A critical dam in HED’s power portfolio is Pottersville Dam, also known as the Wolcott Dam. It is a 52-foot-high concrete hydroelectric structure located on the Lamoille River in Wolcott. Built in 1920 and operated by HED, it supported local power generation until 2023 flooding damaged it. 

The turbine damaged then had been supplying about 10% of HED’s power. That turbine has now been refurbished, but penstocks damaged since 2023 need repairs that are being reviewed by FEMA, said Johnstone. Those costs are likely to be in the $6.5 to 6.7 million dollar range. The FEMA review might take another three months and, with appropriate approvals and financing, the dam could be reenergized in 2027.

The Pottersville Dam is an important power source for HED because it’s within the HED service area and supplies power without fees for transmission that most other sources supplying power to the HED system require.

Johnstown said HED commissioners will be looking at other aspects of that dam, possibly improving the trash rack, taking steps to ensure there’s enough water flow to wash sand from the bearings, and new technologies to monitor and manage it.

There’s also work to be done throughout the HED distribution system to upgrade transmission lines to handle the newer loads like electric vehicle charging. That could mean investment in the $10 million range to meet customer expectations about outages,Johnstone said.

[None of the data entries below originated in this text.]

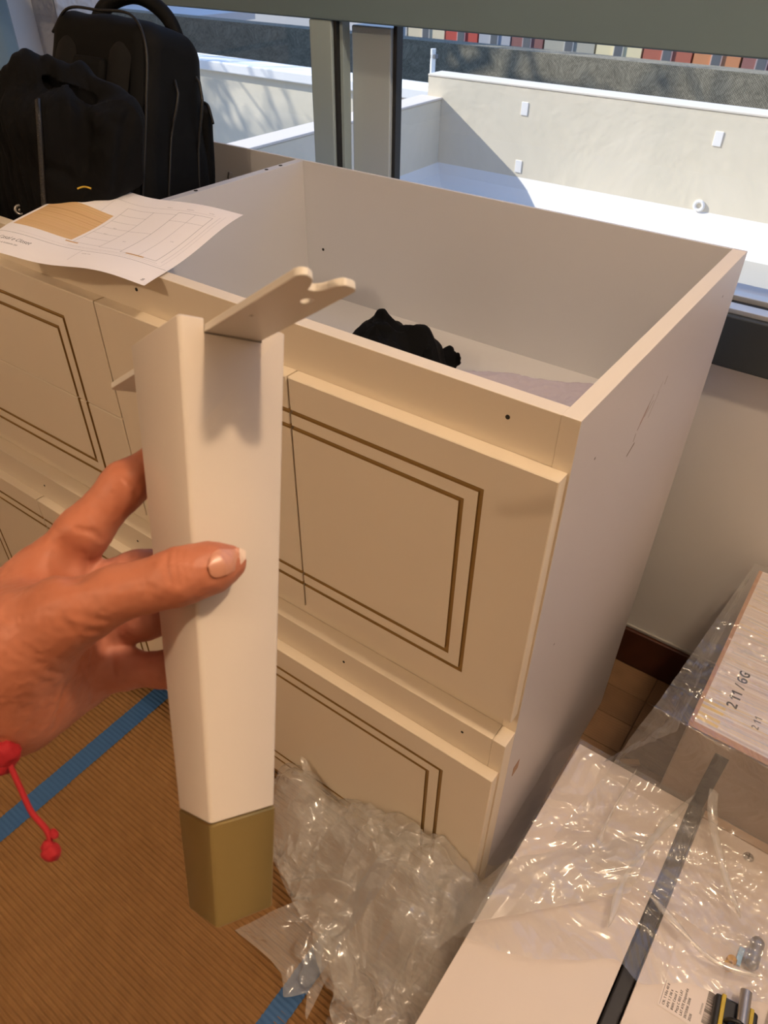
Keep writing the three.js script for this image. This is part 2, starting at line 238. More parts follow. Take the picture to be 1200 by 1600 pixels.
{ // row of low buildings far behind, seen only as a narrow band under the transom
  const far = [ // x0, x1, colour, label
    [-16.9, -15.2, [0.80, 0.79, 0.70], 'cream rendered far building with grey pilasters, above the woven wall behind the post'],
    [-15.0, -14.0, [0.55, 0.56, 0.55], 'grey far building right after the cream one with pilasters'],
    [-13.9, -11.6, [0.76, 0.66, 0.47], 'tan far building between the grey one and the bright red one'],
    [-11.5, -9.6, [0.55, 0.10, 0.075], 'bright red far building between tan and pale grey neighbours'],
    [-9.5, -7.7, [0.46, 0.47, 0.50], 'pale grey far building with a white frame, after the bright red one'],
    [-7.6, -5.9, [0.28, 0.13, 0.12], 'dark maroon far building in the middle of the row'],
    [-5.8, -3.2, [0.46, 0.44, 0.36], 'olive far building with dark windows right of the maroon one'],
    [-3.1, -0.9, [0.85, 0.74, 0.46], 'pale yellow far building between olive and brick neighbours'],
    [-0.8, 1.4, [0.48, 0.15, 0.10], 'brick red far building beside the pale yellow one'],
    [1.5, 3.5, [0.66, 0.28, 0.13], 'orange far building with a pale sill between two brick ones'],
    [3.6, 5.2, [0.34, 0.15, 0.13], 'dark brick far building beside the orange one'],
    [5.3, 10, [0.56, 0.14, 0.09], 'wide red far building at the end of the row'],
  ];
  for (const [a, b, c, l] of far) {
    const x0 = -15.4 + (a + 16.9) * 0.53, x1 = -15.4 + (b + 16.9) * 0.53;
    const t = thing('far_building', l, 'building', [(x0 + x1) / 2, -4, -20], 'row of far buildings');
    const w = x1 - x0;
    mesh('wall', box(-w / 2, w / 2, 0, 6.5, -4, 0), std(c[0], c[1], c[2], 0.9), t);
    const wm = std(0.16, 0.17, 0.18, 0.3), n = Math.max(1, Math.round(w / 1.2));
    for (let i = 0; i < n; i++) for (const y of [2.15, 4.2]) { const cx = -w / 2 + w * (i + 0.5) / n; const f = mesh('window', box(cx - 0.13, cx + 0.13, y, y + 1.1, -0.02, 0.03), std(c[0] * 0.6 + 0.3, c[1] * 0.6 + 0.3, c[2] * 0.6 + 0.3, 0.7), t); mesh('pane', box(cx - 0.1, cx + 0.1, y + 0.06, y + 1.04, 0.03, 0.035), wm, f); }
    mesh('cornice', box(-w / 2, w / 2, 6.5, 6.7, -4, 0.1), std(0.7, 0.68, 0.64, 0.9), t);
  }
  const t = thing('far_house', 'pale bluish far house behind the capped wall, left of the backpack', 'building', [-21.5, -4, -14]);
  mesh('wall', box(-3.5, 1.2, 0, 6, -4, 0), std(0.62, 0.64, 0.68, 0.9), t);
  mesh('balcony', box(1.2, 4.6, 3.3, 3.5, -3, 0.6), std(0.72, 0.71, 0.70, 0.8), t);
  mesh('roof', box(-3.7, 1.4, 6, 6.3, -4.2, 0.2), std(0.4, 0.3, 0.26, 0.9), t);
  for (let i = 0; i < 3; i++) { const f = mesh('window', box(-2.9 + i * 1.4, -2.1 + i * 1.4, 3.5, 4.9, -0.02, 0.05), std(0.8, 0.8, 0.8, 0.7), t); mesh('pane', box(-2.82 + i * 1.4, -2.18 + i * 1.4, 3.6, 4.8, 0.05, 0.06), std(0.15, 0.17, 0.2, 0.25), f); }
}
{ // bare trees out of frame whose branches shade the walls
  const bark = std(0.12, 0.09, 0.07, 0.95);
  const bareTree = (x, z, h, s, label) => {
    seed = s; const trunk = [], twigs = [];
    const grow = (p, d, len, r, depth) => {
      const q = p.clone().addScaledVector(d, len), g = new THREE.CylinderGeometry(r * 0.70, r, len, depth > 3 ? 6 : 4, 1, true); g.translate(0, len / 2, 0);
      g.applyQuaternion(new THREE.Quaternion().setFromUnitVectors(V(0, 1, 0), d)); g.translate(p.x, p.y, p.z); (depth > 4 ? trunk : twigs).push(g);
      if (depth) for (let k = 0; k < (depth > 3 ? 3 : 2); k++) grow(q, d.clone().add(V(rnd() - 0.5, rnd() * 0.55 - 0.1, rnd() - 0.5).multiplyScalar(1.25)).normalize(), len * (0.66 + 0.2 * rnd()), r * 0.68, depth - 1);
    };
    grow(V(0, 0, 0), V(0, 1, 0), h * 0.28, h * 0.019, 6);
    const t = thing('bare_tree', label, 'tree', [x, -4, z], 'bare trees outside');
    mesh('trunk', strip(trunk), bark, t); const m = mesh('branches', strip(twigs), bark, t); m.userData.kind = 'stuff';
  };
  bareTree(-13.4, -6.2, 7.4, 31, 'tall bare tree shading the capped garden wall');
  bareTree(-17.9, -5.0, 9.0, 77, 'spreading bare tree shading the wall further left');
  bareTree(-19.6, -9.6, 10.5, 5, 'bare tree beyond the garden wall, further left than the old one');
  bareTree(-15.9, -9.1, 11.5, 12, 'old bare tree beyond the garden wall');
  const t = thing('tower_block', 'plain grey neighbouring block that shades the left of the woven wall', 'building', [-31.2, -4, -7.5]);
  mesh('wall', box(-6, 5.0, 0, 17, -3, 2), std(0.5, 0.48, 0.45, 0.9), t); mesh('roof', box(-6.1, 5.05, 17, 17.3, -3.1, 2.1), std(0.35, 0.34, 0.33, 0.9), t);
}

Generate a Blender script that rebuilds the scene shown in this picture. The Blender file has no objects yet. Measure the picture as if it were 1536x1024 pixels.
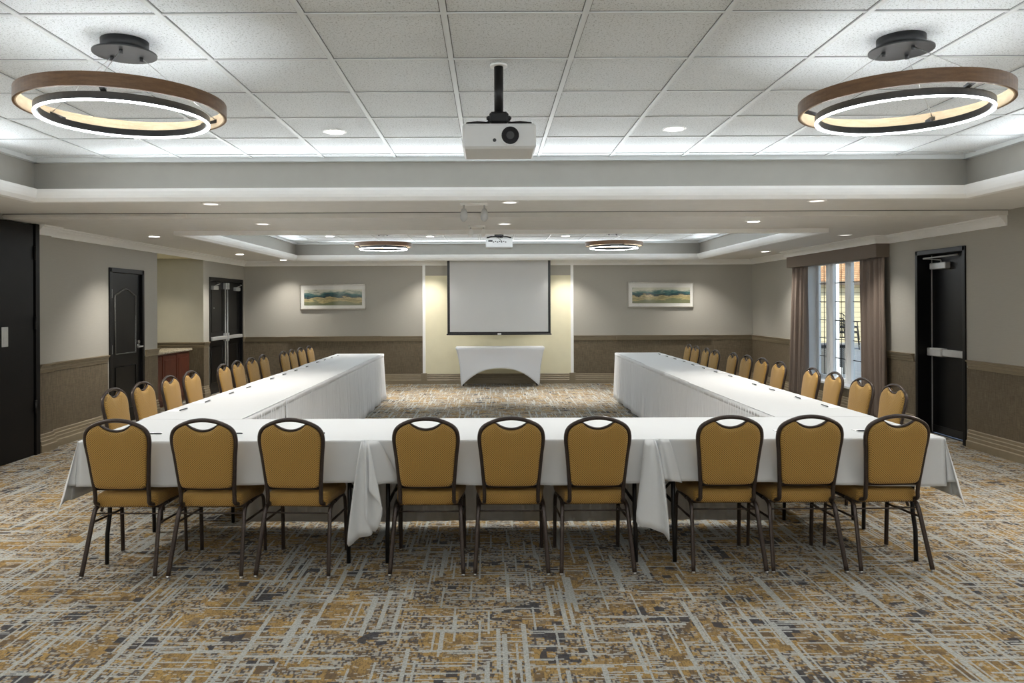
import bpy, math, random
from mathutils import Vector, Matrix
random.seed(7)
S = bpy.context.scene
COL = S.collection
PI = math.pi
F = 1140.0
HC = 1.6            # camera height

# ------------------------------------------------------------------ mesh helper
class MB:
    def __init__(s): s.v=[]; s.f=[]; s.sm=[]; s.mi=[]
    def add(s, vs, fs, smooth=False, m=0):
        b=len(s.v); s.v += [tuple(p) for p in vs]
        for f in fs: s.f.append([i+b for i in f]); s.sm.append(smooth); s.mi.append(m)
        return s
    def box(s, x0,x1,y0,y1,z0,z1, m=0):
        vs=[(x,y,z) for x in (x0,x1) for y in (y0,y1) for z in (z0,z1)]
        return s.add(vs, [(0,1,3,2),(4,6,7,5),(0,4,5,1),(2,3,7,6),(0,2,6,4),(1,5,7,3)], m=m)
    def rbox(s, x0,x1,y0,y1,z0,z1, r=.01, m=0):
        # chamfered box
        vs=[];
        for sx,X in ((-1,x0),(1,x1)):
            for sy,Y in ((-1,y0),(1,y1)):
                for sz,Z in ((-1,z0),(1,z1)):
                    vs += [(X,Y-sy*r,Z-sz*r),(X-sx*r,Y,Z-sz*r),(X-sx*r,Y-sy*r,Z)]
        def c(i,j,k): return (i*4+j*2+k)*3
        fs=[]
        for i in (0,1):
            fs.append([c(i,0,0),c(i,0,1),c(i,1,1),c(i,1,0)] if i==0 else [c(i,0,0),c(i,1,0),c(i,1,1),c(i,0,1)])
        for j in (0,1):
            q=[c(0,j,0)+1,c(1,j,0)+1,c(1,j,1)+1,c(0,j,1)+1]; fs.append(q if j==0 else q[::-1])
        for k in (0,1):
            q=[c(0,0,k)+2,c(0,1,k)+2,c(1,1,k)+2,c(1,0,k)+2]; fs.append(q if k==0 else q[::-1])
        for j in (0,1):
            for k in (0,1): fs.append([c(0,j,k)+1,c(1,j,k)+1,c(1,j,k)+2,c(0,j,k)+2])
        for i in (0,1):
            for k in (0,1): fs.append([c(i,0,k)+0,c(i,1,k)+0,c(i,1,k)+2,c(i,0,k)+2])
        for i in (0,1):
            for j in (0,1): fs.append([c(i,j,0)+0,c(i,j,1)+0,c(i,j,1)+1,c(i,j,0)+1])
        for i in (0,1):
            for j in (0,1):
                for k in (0,1): fs.append([c(i,j,k),c(i,j,k)+1,c(i,j,k)+2])
        return s.add(vs,fs,m=m)
    def tube(s, pts, r, n=8, cap=True, ry=None, up=None, closed=False):
        pts=[Vector(p) for p in pts]; N=len(pts)
        vs=[]; fs=[]
        rr = r if isinstance(r,(list,tuple)) else [r]*N
        prev=None
        for i,p in enumerate(pts):
            if closed: t=(pts[(i+1)%N]-pts[i-1]).normalized()
            else: t=(pts[min(i+1,N-1)]-pts[max(i-1,0)]).normalized()
            if prev is None:
                a=Vector(up) if up else (Vector((0,0,1)) if abs(t.z)<.9 else Vector((0,1,0)))
            else: a=prev
            a=(a-t*a.dot(t)).normalized(); prev=a
            b=t.cross(a)
            for k in range(n):
                w=2*PI*k/n
                vs.append(p+a*(math.cos(w)*(ry if ry else rr[i]))+b*(math.sin(w)*rr[i]))
        M=N if closed else N-1
        for i in range(M):
            j=(i+1)%N
            for k in range(n):
                l=(k+1)%n
                fs.append((i*n+k,i*n+l,j*n+l,j*n+k))
        s.add(vs,fs,True)
        if cap and not closed:
            b=len(s.v)-len(vs)
            s.f.append([b+k for k in range(n)][::-1]); s.sm.append(False); s.mi.append(0)
            s.f.append([b+(N-1)*n+k for k in range(n)]); s.sm.append(False); s.mi.append(0)
        return s
    def cyl(s, c, r, h, n=24, axis='z', r2=None, m=0):
        r2=r if r2 is None else r2; vs=[]
        for k,(q,rad) in enumerate(((0,r),(h,r2))):
            for i in range(n):
                w=2*PI*i/n; a,b=rad*math.cos(w),rad*math.sin(w)
                p={'z':(a,b,q),'y':(a,q,b),'x':(q,a,b)}[axis]
                vs.append((c[0]+p[0],c[1]+p[1],c[2]+p[2]))
        s.add(vs,[(i,(i+1)%n,n+(i+1)%n,n+i) for i in range(n)],True,m)
        b=len(s.v)-2*n
        for f in ([b+i for i in range(n)][::-1],[b+n+i for i in range(n)]): s.f.append(f); s.sm.append(False); s.mi.append(m)
        return s
    def lathe(s, prof, c=(0,0,0), n=32, closed=False, m=0):
        # prof list of (r,z)
        vs=[]; P=len(prof)
        for r,z in prof:
            for i in range(n):
                w=2*PI*i/n; vs.append((c[0]+r*math.cos(w),c[1]+r*math.sin(w),c[2]+z))
        fs=[]
        for j in range(P if closed else P-1):
            k=(j+1)%P
            for i in range(n):
                fs.append((j*n+i,j*n+(i+1)%n,k*n+(i+1)%n,k*n+i))
        return s.add(vs,fs,False,m)
    def grid(s, fn, nu, nv, smooth=True):
        vs=[fn(i/nu,j/nv) for i in range(nu+1) for j in range(nv+1)]
        fs=[(i*(nv+1)+j,(i+1)*(nv+1)+j,(i+1)*(nv+1)+j+1,i*(nv+1)+j+1) for i in range(nu) for j in range(nv)]
        return s.add(vs,fs,smooth)
    def sweep(s, prof, path, closed=False, m=0):
        # prof (d,z): d = offset to the left-hand side of the path, z absolute; path in xy
        P=[Vector((a,b)) for a,b in path]; N=len(P); vs=[]
        for i in range(N):
            t0=(P[i]-P[i-1]).normalized() if (i>0 or closed) else None
            t1=(P[(i+1)%N]-P[i]).normalized() if (i<N-1 or closed) else None
            if t0 is None: t0=t1
            if t1 is None: t1=t0
            n0=Vector((-t0.y,t0.x)); n1=Vector((-t1.y,t1.x)); nn=(n0+n1)
            nn=nn/ max(1e-6,(nn.length_squared/2)) if nn.length>1e-6 else n0
            for d,z in prof: vs.append((P[i].x+nn.x*d,P[i].y+nn.y*d,z))
        K=len(prof); fs=[]
        for i in range(N if closed else N-1):
            j=(i+1)%N
            for k in range(K):
                l=(k+1)%K; fs.append((i*K+k,j*K+k,j*K+l,i*K+l))
        if not closed:
            fs.append([k for k in range(K)]); fs.append([(N-1)*K+k for k in range(K)][::-1])
        return s.add(vs,fs,False,m)
    def build(s, name, mats, parent=None, loc=None, bevel=0, solid=0, sub=0, fix=True):
        me=bpy.data.meshes.new(name); me.from_pydata(s.v,[],s.f); me.update()
        for p,sm,mi in zip(me.polygons,s.sm,s.mi): p.use_smooth=sm; p.material_index=mi
        if fix:
            import bmesh
            bm=bmesh.new(); bm.from_mesh(me); bmesh.ops.recalc_face_normals(bm,faces=bm.faces); bm.to_mesh(me); bm.free()
        if not isinstance(mats,(list,tuple)): mats=[mats]
        for m in mats: me.materials.append(m)
        o=bpy.data.objects.new(name,me); COL.objects.link(o)
        if parent is not None: o.parent=parent
        if loc is not None: o.location=loc
        if solid:
            q=o.modifiers.new('thickness','SOLIDIFY'); q.thickness=solid; q.offset=0
        if bevel:
            q=o.modifiers.new('bevel','BEVEL'); q.width=bevel; q.segments=2; q.limit_method='ANGLE'
        if sub:
            q=o.modifiers.new('sub','SUBSURF'); q.levels=sub; q.render_levels=sub
        return o

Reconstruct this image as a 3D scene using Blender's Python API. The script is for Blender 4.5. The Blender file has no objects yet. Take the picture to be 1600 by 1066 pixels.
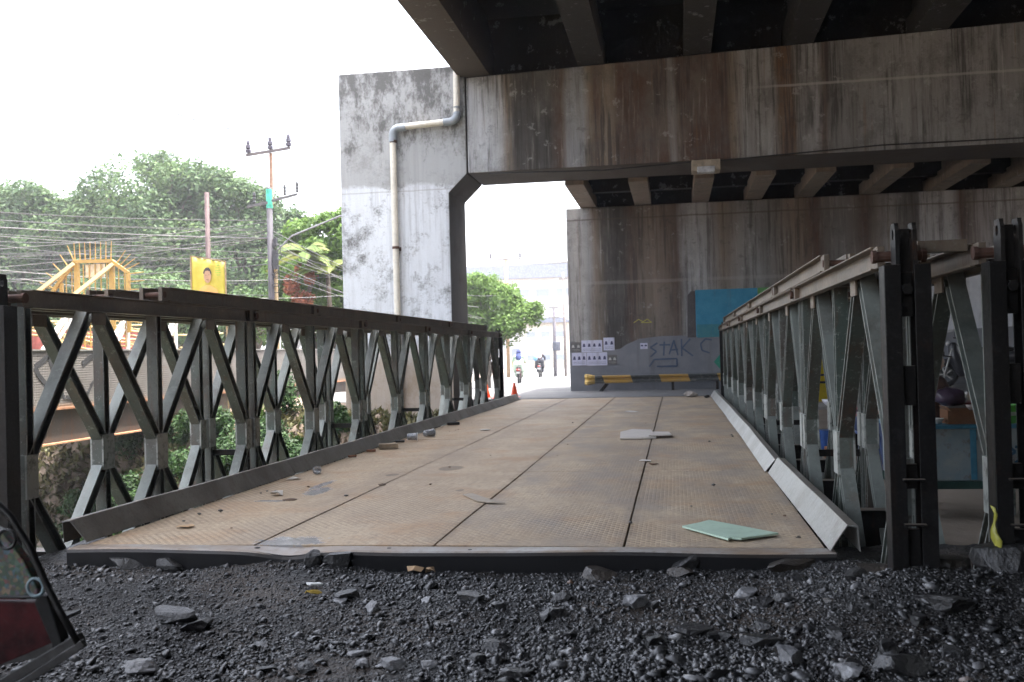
import bpy, bmesh, math, random
import numpy as np
from mathutils import Vector, Matrix
random.seed(7); RNG = np.random.default_rng(7)
S = bpy.context.scene
COL = S.collection
R = math.radians
V = Vector

# ------------------------------------------------------------------ camera
cam_d = bpy.data.cameras.new("camera"); cam = bpy.data.objects.new("camera", cam_d); COL.objects.link(cam)
CR = V((0.98673364, 0.16025282, -0.02599532)); CU = V((0.02751755, -0.00728664, 0.99959476)); CF = V((-0.15999846, 0.98704911, 0.01159974))
M = Matrix((CR, CU, -CF)).transposed().to_4x4(); M.translation = V((1.2229, -4.9276, 0.9551)); cam.matrix_world = M
cam_d.sensor_width = 36; cam_d.lens = 35.302; cam_d.clip_start = 0.05; cam_d.clip_end = 2000
cam_d.dof.use_dof = True; cam_d.dof.focus_distance = 7.0; cam_d.dof.aperture_fstop = 5.0
S.camera = cam
# ------------------------------------------------------------------ sky, sun, exposure
SUN_EL, SUN_AZ = 78.0, 72.0      # azimuth clockwise from +Y
w = bpy.data.worlds.new("World"); S.world = w; w.use_nodes = True
wn = w.node_tree; sky = wn.nodes.new('ShaderNodeTexSky'); sky.sky_type = 'NISHITA'; sky.sun_disc = False
sky.sun_elevation = R(SUN_EL); sky.sun_rotation = R(SUN_AZ); sky.air_density = 1.0; sky.dust_density = 6.0; sky.ozone_density = 1.0
bg = wn.nodes['Background']; bg.inputs[1].default_value = 0.15
hs = wn.nodes.new('ShaderNodeHueSaturation'); hs.inputs['Saturation'].default_value = .55
wn.links.new(sky.outputs[0], hs.inputs['Color']); wn.links.new(hs.outputs[0], bg.inputs[0])
sd = bpy.data.lights.new("sun", 'SUN'); sd.energy = 2.0; sd.angle = R(0.6); sd.color = (1, .95, .88)
sun = bpy.data.objects.new("sun", sd); COL.objects.link(sun)
sdir = V((math.sin(R(SUN_AZ))*math.cos(R(SUN_EL)), math.cos(R(SUN_AZ))*math.cos(R(SUN_EL)), math.sin(R(SUN_EL))))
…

On top of that, new trucks cost about $425,000, requiring ten years of reinvestment because of the way the state requires utilities to fund themselves out of current operating funds without building up capital funds. That adds interest expenses to any large investment made by the utility.

Future work on the HED system is likely to include Distributed Energy Resource Management (DERM), used by electric utilities to control, optimize and visualize distributed energy resources (DERs), such as solar, wind and batteries, to improve grid reliability, manage congestion and increase capacity.